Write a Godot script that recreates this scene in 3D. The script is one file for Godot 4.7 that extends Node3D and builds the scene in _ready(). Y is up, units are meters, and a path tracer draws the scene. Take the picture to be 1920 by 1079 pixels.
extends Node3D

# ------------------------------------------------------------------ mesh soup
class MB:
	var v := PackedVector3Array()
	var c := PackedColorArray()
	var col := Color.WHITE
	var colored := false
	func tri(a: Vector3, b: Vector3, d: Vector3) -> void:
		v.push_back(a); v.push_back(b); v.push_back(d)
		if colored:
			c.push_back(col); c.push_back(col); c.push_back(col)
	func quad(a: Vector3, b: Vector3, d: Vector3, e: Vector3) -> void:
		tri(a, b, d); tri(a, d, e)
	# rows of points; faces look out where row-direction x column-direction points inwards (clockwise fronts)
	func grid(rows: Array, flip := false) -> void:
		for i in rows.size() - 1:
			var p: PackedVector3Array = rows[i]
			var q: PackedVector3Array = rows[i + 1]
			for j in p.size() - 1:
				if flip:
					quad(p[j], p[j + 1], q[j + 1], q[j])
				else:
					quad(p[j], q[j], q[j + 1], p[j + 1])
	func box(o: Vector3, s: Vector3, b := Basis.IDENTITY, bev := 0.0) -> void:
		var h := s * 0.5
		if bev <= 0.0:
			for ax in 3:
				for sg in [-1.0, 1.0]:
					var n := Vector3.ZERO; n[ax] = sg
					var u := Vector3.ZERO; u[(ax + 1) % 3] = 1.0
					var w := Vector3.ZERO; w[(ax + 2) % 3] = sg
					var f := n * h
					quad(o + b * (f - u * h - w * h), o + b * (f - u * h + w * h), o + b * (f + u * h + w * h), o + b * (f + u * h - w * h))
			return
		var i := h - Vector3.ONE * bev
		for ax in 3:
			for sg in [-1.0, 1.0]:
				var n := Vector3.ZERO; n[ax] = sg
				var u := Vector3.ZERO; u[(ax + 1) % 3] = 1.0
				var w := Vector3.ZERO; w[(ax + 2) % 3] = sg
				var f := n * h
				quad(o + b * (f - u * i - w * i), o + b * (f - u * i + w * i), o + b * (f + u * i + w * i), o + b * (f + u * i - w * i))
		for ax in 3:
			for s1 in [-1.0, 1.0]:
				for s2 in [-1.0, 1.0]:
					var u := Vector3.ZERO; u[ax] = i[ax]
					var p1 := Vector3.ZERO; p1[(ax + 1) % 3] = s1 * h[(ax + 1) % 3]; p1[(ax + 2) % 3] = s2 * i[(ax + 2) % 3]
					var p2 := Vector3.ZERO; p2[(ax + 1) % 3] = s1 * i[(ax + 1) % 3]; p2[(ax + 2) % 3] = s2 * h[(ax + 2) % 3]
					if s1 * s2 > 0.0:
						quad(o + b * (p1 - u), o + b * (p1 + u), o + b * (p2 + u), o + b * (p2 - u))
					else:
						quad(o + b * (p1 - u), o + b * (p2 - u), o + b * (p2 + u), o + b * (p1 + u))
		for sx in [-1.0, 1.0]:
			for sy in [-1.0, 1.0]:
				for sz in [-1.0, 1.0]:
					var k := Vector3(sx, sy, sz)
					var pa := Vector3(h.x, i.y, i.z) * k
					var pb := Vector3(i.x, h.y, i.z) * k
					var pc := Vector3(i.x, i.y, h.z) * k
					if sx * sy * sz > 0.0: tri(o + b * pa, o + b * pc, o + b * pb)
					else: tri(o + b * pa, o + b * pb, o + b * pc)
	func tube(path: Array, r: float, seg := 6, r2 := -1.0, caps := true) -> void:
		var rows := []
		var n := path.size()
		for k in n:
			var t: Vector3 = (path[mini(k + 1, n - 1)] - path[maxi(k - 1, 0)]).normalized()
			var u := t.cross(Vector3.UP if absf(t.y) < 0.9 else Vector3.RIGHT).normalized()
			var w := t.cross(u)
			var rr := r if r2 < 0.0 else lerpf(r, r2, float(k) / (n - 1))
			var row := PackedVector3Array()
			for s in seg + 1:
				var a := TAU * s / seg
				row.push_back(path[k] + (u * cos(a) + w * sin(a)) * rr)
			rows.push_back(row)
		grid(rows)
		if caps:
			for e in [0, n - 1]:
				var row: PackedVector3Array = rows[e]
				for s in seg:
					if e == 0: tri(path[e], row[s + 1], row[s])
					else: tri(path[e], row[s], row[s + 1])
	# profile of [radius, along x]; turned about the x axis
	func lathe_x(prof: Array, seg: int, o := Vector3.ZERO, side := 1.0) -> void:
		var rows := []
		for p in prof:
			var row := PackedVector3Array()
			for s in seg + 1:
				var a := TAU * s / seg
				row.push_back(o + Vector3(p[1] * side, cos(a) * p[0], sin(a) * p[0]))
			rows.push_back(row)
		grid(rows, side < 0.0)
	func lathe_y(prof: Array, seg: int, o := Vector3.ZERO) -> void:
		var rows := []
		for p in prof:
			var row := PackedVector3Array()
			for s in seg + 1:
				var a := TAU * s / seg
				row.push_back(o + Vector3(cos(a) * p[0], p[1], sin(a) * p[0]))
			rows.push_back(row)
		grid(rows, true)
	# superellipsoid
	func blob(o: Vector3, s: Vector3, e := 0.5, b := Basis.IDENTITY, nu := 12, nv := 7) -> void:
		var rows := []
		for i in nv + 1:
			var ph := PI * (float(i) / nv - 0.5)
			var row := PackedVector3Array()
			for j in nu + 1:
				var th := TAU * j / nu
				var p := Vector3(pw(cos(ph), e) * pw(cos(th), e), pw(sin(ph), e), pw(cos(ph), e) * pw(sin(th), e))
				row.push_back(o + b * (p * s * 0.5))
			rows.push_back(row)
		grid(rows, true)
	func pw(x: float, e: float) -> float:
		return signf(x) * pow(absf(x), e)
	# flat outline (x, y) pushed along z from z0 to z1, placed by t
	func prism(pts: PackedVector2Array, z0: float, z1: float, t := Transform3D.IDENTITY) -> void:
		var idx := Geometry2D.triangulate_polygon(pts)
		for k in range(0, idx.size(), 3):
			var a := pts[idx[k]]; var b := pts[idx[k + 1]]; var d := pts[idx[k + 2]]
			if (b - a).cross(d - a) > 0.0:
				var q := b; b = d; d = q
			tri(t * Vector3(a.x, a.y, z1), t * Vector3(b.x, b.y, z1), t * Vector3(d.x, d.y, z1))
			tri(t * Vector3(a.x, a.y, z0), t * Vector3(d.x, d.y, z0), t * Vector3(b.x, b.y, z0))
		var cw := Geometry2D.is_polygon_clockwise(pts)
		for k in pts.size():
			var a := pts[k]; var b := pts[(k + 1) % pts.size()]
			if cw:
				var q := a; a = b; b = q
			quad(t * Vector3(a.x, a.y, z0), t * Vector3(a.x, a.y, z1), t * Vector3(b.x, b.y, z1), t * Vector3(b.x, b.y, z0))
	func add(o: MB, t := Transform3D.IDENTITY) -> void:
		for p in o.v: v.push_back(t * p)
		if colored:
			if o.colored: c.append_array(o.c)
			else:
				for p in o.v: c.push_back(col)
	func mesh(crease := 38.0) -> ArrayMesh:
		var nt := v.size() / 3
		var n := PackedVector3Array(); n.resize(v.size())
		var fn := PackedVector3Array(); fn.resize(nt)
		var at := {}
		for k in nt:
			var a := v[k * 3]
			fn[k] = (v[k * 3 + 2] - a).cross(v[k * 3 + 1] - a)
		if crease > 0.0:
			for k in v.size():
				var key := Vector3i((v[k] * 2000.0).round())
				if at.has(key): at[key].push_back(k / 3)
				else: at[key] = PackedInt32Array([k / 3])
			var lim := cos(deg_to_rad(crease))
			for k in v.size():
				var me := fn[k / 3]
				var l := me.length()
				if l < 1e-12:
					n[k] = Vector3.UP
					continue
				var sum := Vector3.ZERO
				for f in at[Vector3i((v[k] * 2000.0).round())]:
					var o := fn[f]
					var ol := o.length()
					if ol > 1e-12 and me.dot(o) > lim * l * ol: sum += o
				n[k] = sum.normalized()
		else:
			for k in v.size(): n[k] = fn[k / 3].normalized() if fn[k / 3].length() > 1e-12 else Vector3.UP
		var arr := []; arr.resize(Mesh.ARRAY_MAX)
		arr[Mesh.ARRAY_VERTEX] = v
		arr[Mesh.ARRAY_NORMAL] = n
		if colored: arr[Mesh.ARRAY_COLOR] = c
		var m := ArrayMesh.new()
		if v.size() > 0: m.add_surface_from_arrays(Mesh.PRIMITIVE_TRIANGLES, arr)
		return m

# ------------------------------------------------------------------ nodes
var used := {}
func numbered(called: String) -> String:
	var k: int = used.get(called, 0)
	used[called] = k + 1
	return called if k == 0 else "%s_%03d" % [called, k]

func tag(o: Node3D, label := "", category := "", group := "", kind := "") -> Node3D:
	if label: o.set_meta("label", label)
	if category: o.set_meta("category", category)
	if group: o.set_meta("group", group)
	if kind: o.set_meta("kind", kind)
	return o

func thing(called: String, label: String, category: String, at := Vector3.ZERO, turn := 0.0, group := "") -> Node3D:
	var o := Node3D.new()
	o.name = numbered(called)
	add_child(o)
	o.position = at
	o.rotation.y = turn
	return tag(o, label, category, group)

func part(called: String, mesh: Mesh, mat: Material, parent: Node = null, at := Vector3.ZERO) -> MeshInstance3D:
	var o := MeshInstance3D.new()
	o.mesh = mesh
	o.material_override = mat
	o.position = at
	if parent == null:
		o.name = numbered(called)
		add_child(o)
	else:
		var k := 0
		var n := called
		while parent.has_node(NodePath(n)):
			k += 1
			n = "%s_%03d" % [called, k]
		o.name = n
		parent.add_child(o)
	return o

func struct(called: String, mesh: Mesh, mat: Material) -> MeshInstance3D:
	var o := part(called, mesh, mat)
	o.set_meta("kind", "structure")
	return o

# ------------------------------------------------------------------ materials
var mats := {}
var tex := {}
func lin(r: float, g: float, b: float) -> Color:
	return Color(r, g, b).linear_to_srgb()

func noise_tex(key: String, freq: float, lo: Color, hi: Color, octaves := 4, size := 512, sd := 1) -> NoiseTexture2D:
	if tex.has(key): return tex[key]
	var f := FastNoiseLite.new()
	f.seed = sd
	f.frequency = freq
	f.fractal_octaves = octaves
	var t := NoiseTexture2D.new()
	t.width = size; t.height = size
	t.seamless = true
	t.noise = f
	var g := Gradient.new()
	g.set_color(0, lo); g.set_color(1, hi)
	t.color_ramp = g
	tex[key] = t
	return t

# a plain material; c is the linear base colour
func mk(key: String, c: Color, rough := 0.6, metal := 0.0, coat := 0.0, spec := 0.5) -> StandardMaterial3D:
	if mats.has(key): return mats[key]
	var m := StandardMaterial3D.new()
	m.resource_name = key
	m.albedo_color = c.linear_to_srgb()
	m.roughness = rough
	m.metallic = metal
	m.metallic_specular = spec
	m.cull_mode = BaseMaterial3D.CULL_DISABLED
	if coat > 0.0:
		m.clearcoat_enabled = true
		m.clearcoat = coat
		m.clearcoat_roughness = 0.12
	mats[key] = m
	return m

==

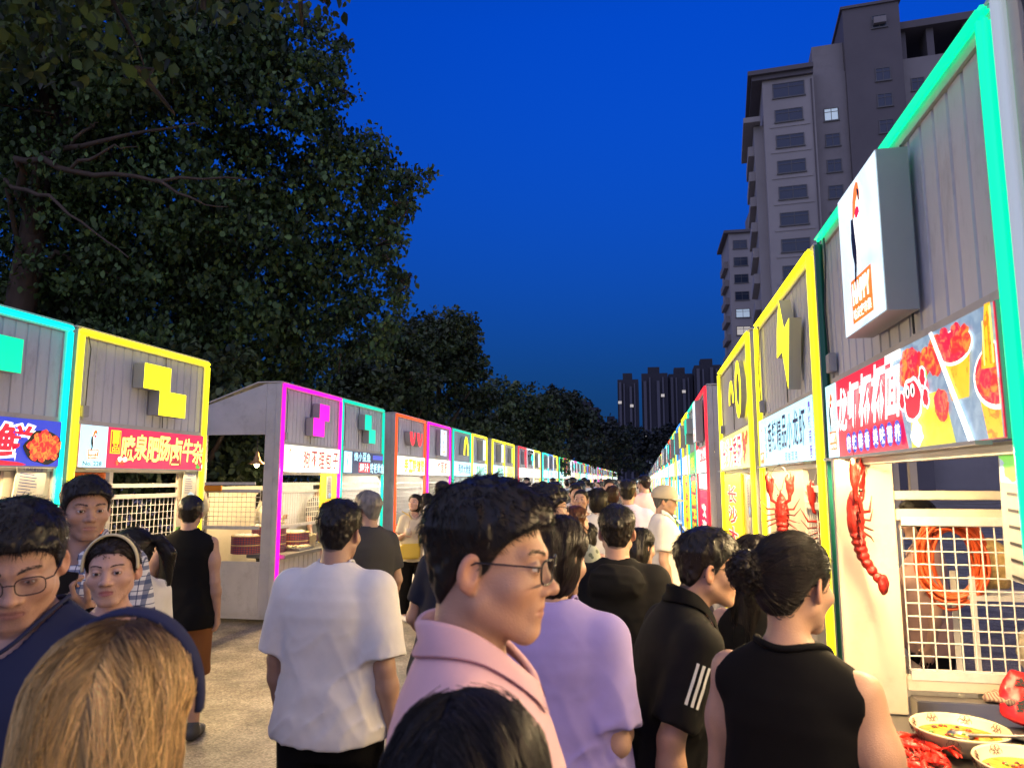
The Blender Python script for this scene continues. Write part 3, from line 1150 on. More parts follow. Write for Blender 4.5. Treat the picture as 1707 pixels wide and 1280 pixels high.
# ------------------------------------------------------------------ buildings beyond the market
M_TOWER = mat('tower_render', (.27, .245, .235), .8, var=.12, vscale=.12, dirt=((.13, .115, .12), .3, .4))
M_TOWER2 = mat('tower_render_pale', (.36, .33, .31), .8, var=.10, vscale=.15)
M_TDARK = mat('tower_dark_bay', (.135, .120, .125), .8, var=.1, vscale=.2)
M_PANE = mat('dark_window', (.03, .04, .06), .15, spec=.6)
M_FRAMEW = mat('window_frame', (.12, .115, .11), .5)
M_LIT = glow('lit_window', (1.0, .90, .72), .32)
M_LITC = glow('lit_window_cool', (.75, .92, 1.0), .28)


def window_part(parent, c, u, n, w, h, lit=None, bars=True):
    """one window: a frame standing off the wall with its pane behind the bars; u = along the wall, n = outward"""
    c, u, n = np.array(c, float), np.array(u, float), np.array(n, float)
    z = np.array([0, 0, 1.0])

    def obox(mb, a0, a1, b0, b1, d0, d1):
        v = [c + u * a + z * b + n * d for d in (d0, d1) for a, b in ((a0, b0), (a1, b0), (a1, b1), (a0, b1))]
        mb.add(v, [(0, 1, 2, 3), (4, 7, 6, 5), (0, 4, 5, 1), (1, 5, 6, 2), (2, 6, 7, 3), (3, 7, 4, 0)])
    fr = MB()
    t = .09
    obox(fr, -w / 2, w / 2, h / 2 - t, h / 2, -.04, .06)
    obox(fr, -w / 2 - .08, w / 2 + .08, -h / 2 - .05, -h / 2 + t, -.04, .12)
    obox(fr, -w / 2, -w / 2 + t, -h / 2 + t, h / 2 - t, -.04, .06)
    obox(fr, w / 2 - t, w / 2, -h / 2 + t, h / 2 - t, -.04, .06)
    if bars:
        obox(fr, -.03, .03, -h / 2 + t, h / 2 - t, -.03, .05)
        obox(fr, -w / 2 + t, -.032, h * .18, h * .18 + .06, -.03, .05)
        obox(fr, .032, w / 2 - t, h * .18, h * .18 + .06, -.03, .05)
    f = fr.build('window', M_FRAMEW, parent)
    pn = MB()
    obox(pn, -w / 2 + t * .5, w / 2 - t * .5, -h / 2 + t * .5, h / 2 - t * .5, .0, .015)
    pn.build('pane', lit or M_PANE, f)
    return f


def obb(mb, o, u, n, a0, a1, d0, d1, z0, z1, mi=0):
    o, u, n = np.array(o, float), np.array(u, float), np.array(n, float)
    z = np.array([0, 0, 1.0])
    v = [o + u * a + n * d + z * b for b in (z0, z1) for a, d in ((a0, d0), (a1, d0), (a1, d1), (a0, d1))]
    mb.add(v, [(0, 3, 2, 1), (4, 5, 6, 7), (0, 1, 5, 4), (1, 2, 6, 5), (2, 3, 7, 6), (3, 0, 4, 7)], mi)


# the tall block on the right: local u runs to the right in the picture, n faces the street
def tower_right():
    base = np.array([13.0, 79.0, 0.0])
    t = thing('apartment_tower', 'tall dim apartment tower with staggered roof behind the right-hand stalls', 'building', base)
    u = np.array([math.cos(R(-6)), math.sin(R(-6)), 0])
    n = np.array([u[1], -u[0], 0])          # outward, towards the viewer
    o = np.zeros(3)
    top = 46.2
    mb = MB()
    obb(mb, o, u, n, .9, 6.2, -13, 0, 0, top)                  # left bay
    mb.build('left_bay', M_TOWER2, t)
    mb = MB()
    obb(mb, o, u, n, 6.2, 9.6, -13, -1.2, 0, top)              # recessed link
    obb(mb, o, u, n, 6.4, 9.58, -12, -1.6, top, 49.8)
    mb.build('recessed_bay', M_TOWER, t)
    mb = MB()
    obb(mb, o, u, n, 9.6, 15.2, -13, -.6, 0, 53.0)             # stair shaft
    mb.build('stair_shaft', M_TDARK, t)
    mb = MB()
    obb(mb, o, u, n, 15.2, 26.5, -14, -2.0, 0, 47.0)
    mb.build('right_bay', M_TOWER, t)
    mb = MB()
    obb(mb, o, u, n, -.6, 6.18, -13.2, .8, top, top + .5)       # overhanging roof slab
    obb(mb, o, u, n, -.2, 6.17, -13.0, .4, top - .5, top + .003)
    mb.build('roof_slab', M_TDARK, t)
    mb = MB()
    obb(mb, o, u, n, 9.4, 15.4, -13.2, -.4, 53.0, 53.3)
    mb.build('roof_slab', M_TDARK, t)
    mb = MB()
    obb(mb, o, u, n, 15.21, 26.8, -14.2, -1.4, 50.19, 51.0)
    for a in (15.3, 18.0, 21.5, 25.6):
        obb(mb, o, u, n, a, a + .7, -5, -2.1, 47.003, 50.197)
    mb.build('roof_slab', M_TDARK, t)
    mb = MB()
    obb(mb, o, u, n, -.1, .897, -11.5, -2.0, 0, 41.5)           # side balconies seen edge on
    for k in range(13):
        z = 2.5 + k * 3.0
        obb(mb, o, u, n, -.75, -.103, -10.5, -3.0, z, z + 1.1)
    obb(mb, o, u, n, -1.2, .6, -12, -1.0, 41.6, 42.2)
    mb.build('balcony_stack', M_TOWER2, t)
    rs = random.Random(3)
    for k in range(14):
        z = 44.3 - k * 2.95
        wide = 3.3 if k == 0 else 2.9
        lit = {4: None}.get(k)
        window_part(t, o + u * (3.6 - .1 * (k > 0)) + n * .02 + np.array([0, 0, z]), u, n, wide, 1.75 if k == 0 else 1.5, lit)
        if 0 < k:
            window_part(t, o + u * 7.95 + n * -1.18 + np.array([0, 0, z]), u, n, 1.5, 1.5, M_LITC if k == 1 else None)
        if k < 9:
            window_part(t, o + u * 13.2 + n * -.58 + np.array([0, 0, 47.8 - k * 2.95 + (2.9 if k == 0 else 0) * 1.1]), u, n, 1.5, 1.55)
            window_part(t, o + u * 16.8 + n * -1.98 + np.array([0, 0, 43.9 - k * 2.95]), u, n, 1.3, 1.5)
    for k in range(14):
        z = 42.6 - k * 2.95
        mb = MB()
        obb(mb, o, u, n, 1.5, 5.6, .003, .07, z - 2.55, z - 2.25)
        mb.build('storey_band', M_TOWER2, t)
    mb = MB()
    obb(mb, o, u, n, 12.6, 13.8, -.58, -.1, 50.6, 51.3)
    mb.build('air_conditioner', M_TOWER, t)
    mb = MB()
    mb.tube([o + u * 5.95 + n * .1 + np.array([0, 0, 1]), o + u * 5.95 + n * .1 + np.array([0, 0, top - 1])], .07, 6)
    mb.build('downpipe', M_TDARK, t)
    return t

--

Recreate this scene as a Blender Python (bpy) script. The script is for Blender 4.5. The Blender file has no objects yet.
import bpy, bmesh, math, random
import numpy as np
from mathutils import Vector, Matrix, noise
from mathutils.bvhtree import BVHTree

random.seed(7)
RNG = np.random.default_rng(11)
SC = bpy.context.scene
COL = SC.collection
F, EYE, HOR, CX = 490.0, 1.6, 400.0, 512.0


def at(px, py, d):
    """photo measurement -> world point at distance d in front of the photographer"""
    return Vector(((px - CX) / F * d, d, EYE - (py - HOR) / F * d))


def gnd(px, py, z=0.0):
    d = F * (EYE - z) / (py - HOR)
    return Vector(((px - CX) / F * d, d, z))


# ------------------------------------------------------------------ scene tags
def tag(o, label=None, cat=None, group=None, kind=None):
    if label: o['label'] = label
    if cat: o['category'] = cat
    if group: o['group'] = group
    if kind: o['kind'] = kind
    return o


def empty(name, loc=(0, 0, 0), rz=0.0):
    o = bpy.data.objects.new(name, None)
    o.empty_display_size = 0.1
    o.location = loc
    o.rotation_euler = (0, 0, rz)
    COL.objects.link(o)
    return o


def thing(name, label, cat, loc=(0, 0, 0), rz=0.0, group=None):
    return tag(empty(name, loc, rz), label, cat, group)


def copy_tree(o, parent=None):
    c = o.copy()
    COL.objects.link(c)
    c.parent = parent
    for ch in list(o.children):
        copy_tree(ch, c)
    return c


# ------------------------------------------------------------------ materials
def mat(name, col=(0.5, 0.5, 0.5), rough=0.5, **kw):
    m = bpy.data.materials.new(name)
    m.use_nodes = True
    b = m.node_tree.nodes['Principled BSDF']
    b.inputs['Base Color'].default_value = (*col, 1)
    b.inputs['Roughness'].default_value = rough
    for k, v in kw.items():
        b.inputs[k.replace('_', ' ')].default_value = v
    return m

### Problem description
Using the material above, gather every line that includes "objects".

### Result below
Recreate this scene as a Blender Python (bpy) script. The script is for Blender 4.5. The Blender file has no objects yet.
    o = bpy.data.objects.new(name, None)
    COL.objects.link(o)
    COL.objects.link(c)